On Sunday 11 April 2010 19:42:23 Marcus Bauer wrote:
> On Sat, 10 Apr 2010 16:29:15 +0200
> Sander van Grieken <san...@3v8.net> wrote:
> > No. Just email your patches to Marcus Bauer. Expect no reply nor use
> > of patches.
> > 
> > But, you don't have the right to complain. You have the right to
> > fork, though.
> 
> Well, looks like you are a bit upset that your patch was not accepted

Not at all, I don't care, I build my own tangogps. I just warning people what 
to expect. 
It's quite different from other GPLed projects. 

> but quality is important for the longterm success of tangoGPS.

Yes that's why GPL projects usually attempt to also build a _developer_ 
community.

> Criteria for software quality are (amongst others):
> 
>  * correctness (i.e. bug free)
>  * maintainability
>  * robustness
> 
> Your patch about speed-up is very invasive in core parts of
> tangoGPS, was not well documented, not minimalistic and introduced
> several bugs. 

Yes all true, there were some issues still that needed attention, and I didn't 
expect you 
to merge it in. I expected some feedback on the direction though. Never got it 
(until now 
:)

> In general it falls in the category of premature
> optimisation which will cause enhancements like other map datums as
> WGS84 or other projections as Merkatoor significantly more difficult
> and error prone.

Nonsense. I mean, reloading and parsing all PNG tiles on every map drag? come 
on, you can 
do better than that. And other projections? BS, you're just stacking tiles.

That's not premature optimisation, that's called caching.

> There is plenty of documentation about how to contribute to open source
> projects and my advice is to check that first.

Very funny. Where is the mailing list, where's the bugtracker, where's the 
public tree, 
where's the *feedback*?

If you're really interested in the long-term success of TangoGPS I suggest you 
start 
building on the developer community aspects. I know it's hard to let other 
developers make 
changes to your project, but you're still the owner of your own tree, and 
decide what has 
high enough quality standards for you.

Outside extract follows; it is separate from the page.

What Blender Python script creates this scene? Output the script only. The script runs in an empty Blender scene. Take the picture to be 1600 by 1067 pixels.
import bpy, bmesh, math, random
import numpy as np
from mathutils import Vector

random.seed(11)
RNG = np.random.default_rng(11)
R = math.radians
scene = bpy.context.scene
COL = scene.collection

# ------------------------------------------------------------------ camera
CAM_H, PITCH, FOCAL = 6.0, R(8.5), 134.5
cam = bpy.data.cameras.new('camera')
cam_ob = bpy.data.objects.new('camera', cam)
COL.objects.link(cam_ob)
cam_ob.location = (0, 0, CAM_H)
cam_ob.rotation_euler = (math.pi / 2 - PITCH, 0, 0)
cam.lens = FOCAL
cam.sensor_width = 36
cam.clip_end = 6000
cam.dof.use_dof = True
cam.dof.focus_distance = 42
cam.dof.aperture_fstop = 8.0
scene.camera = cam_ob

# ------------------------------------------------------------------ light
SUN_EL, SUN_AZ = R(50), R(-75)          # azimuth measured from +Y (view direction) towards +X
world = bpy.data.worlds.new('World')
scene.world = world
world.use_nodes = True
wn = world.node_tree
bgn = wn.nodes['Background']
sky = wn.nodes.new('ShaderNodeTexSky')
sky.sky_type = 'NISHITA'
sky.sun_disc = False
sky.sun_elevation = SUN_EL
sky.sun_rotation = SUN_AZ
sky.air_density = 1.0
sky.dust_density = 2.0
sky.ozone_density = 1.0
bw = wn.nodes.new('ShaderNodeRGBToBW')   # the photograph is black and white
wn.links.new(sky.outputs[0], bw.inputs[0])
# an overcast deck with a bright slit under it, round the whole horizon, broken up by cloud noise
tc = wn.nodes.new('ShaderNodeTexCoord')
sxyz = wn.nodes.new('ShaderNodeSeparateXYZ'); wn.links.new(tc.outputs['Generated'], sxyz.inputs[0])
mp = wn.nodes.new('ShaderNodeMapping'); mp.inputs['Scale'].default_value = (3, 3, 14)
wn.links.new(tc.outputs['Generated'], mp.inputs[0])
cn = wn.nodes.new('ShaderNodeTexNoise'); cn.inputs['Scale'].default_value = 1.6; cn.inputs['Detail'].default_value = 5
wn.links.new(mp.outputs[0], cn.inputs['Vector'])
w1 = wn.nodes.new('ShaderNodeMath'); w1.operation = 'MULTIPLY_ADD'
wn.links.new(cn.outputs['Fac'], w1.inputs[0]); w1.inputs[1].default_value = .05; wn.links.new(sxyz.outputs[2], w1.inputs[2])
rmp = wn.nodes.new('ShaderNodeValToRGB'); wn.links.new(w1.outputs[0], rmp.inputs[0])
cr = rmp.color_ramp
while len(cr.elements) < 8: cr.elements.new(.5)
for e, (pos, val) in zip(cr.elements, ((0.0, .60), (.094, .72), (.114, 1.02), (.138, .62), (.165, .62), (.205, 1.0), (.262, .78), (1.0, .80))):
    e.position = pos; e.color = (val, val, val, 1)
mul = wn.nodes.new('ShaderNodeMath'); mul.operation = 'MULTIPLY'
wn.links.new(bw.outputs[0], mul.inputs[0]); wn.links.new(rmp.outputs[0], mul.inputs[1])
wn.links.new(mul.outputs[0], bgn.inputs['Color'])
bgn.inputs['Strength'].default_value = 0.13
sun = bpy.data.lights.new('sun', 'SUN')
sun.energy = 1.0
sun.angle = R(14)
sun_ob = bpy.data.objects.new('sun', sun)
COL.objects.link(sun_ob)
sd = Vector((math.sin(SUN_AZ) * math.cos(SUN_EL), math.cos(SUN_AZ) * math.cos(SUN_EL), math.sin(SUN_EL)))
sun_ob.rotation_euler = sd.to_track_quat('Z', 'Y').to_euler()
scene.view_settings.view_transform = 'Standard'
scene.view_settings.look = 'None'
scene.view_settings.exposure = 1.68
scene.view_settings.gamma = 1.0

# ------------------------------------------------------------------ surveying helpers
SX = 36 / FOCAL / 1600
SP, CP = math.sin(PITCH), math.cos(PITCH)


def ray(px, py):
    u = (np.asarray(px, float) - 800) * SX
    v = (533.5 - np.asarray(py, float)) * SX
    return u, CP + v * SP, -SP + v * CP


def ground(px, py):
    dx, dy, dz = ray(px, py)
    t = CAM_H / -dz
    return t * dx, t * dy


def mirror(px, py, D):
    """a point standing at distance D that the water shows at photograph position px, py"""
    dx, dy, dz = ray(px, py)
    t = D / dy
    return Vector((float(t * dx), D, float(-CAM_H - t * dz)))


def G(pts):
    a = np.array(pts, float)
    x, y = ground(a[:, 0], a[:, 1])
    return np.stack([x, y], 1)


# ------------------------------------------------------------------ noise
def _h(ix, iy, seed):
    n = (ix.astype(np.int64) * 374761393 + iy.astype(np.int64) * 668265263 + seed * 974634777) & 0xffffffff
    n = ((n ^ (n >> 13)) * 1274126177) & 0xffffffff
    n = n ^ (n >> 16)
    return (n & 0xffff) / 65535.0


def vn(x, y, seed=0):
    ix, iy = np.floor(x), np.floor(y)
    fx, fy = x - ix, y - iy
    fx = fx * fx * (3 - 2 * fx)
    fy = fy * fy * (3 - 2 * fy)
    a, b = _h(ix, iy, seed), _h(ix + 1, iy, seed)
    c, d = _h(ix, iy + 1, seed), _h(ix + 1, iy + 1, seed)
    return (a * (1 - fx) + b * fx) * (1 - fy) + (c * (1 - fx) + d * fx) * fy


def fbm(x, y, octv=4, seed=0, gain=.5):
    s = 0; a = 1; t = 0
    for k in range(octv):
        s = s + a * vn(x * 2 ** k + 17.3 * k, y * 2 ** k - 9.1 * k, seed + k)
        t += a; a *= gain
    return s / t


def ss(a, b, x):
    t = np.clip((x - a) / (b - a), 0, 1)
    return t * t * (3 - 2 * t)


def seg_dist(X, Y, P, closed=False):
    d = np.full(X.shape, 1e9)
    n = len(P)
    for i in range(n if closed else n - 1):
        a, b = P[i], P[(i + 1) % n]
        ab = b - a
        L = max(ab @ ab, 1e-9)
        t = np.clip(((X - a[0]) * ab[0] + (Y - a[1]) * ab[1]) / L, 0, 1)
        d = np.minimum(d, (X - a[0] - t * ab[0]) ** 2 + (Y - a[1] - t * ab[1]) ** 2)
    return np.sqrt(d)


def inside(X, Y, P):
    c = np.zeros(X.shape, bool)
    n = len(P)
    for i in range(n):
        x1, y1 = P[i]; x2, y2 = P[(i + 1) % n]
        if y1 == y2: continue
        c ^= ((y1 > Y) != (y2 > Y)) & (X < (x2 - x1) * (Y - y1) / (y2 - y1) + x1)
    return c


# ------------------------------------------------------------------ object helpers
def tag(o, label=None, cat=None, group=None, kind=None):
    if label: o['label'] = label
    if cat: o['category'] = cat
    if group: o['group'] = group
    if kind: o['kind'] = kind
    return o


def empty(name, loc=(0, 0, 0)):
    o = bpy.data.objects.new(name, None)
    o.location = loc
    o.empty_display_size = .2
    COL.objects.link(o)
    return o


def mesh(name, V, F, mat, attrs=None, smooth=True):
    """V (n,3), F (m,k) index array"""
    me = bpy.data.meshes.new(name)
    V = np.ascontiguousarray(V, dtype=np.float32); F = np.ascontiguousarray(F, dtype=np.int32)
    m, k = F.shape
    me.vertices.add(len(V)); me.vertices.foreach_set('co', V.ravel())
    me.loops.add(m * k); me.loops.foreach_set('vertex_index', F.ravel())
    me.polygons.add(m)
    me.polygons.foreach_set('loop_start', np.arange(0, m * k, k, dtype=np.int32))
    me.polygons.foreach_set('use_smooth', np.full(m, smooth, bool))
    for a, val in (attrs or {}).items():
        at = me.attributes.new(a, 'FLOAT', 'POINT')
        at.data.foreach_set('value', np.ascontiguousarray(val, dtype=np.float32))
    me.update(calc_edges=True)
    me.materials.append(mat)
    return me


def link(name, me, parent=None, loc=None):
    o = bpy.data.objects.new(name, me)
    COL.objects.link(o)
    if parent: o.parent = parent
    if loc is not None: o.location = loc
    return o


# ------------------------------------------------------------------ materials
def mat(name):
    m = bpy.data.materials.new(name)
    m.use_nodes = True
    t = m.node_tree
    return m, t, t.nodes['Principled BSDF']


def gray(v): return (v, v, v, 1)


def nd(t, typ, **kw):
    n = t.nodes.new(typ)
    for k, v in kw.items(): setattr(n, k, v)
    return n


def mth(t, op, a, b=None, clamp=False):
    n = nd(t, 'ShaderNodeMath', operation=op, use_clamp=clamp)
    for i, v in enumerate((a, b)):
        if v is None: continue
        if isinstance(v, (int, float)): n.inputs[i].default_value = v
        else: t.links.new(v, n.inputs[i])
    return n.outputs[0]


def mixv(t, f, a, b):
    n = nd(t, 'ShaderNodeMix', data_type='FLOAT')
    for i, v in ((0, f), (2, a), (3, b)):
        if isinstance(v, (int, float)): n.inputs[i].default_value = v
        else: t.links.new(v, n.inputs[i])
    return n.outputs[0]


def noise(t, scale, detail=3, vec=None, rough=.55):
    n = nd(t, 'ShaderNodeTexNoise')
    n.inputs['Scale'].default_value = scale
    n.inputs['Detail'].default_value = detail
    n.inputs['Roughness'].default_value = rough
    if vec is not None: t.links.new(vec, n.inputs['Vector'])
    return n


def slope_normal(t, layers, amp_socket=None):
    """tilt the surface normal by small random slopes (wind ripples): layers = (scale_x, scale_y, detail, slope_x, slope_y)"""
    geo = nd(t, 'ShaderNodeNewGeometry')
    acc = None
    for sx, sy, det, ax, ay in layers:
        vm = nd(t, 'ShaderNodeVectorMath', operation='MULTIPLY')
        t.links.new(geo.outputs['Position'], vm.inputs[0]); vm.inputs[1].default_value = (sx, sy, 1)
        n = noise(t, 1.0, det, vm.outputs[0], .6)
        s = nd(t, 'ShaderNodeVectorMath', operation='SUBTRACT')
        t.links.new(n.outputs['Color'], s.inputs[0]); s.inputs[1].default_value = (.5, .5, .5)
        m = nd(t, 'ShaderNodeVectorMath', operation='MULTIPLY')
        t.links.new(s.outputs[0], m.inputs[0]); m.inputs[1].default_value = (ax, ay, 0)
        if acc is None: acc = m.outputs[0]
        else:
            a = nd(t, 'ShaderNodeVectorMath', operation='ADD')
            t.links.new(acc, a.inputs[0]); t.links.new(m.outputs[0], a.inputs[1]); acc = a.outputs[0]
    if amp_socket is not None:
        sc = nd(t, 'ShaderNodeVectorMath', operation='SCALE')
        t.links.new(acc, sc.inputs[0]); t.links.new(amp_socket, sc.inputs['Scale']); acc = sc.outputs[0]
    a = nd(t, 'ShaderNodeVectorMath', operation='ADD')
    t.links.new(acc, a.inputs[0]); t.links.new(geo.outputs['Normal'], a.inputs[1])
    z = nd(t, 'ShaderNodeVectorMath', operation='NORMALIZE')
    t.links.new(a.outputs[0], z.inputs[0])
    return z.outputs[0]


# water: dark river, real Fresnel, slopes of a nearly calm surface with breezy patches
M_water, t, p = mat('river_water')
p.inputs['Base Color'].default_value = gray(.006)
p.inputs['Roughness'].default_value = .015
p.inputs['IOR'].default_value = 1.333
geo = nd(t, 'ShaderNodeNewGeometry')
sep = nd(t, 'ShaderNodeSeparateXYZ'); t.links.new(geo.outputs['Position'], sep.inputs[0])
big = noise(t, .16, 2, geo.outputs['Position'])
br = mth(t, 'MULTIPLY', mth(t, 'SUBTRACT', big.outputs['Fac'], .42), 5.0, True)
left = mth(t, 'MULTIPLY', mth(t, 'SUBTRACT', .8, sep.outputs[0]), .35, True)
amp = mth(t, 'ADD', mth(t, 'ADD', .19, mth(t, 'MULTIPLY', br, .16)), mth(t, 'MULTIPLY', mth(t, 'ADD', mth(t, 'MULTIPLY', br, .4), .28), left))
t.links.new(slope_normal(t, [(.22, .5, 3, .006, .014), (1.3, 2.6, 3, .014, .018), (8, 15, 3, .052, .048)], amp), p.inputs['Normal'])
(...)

For not-quite-ready patches (like mine), 
there's a 
thing called branches, which you can use to give other devs a place for their 
work. 
Another option is to use a bugtracker, where patches can be attached to bug 
descriptions. 
At least then developers don't get the impression that their hours of work fall 
into a 
deep black void.

If you don't set up this critical infrastructure, or even have the courtesy to 
give 
feedback on patches, eventually all interested developers lose interest.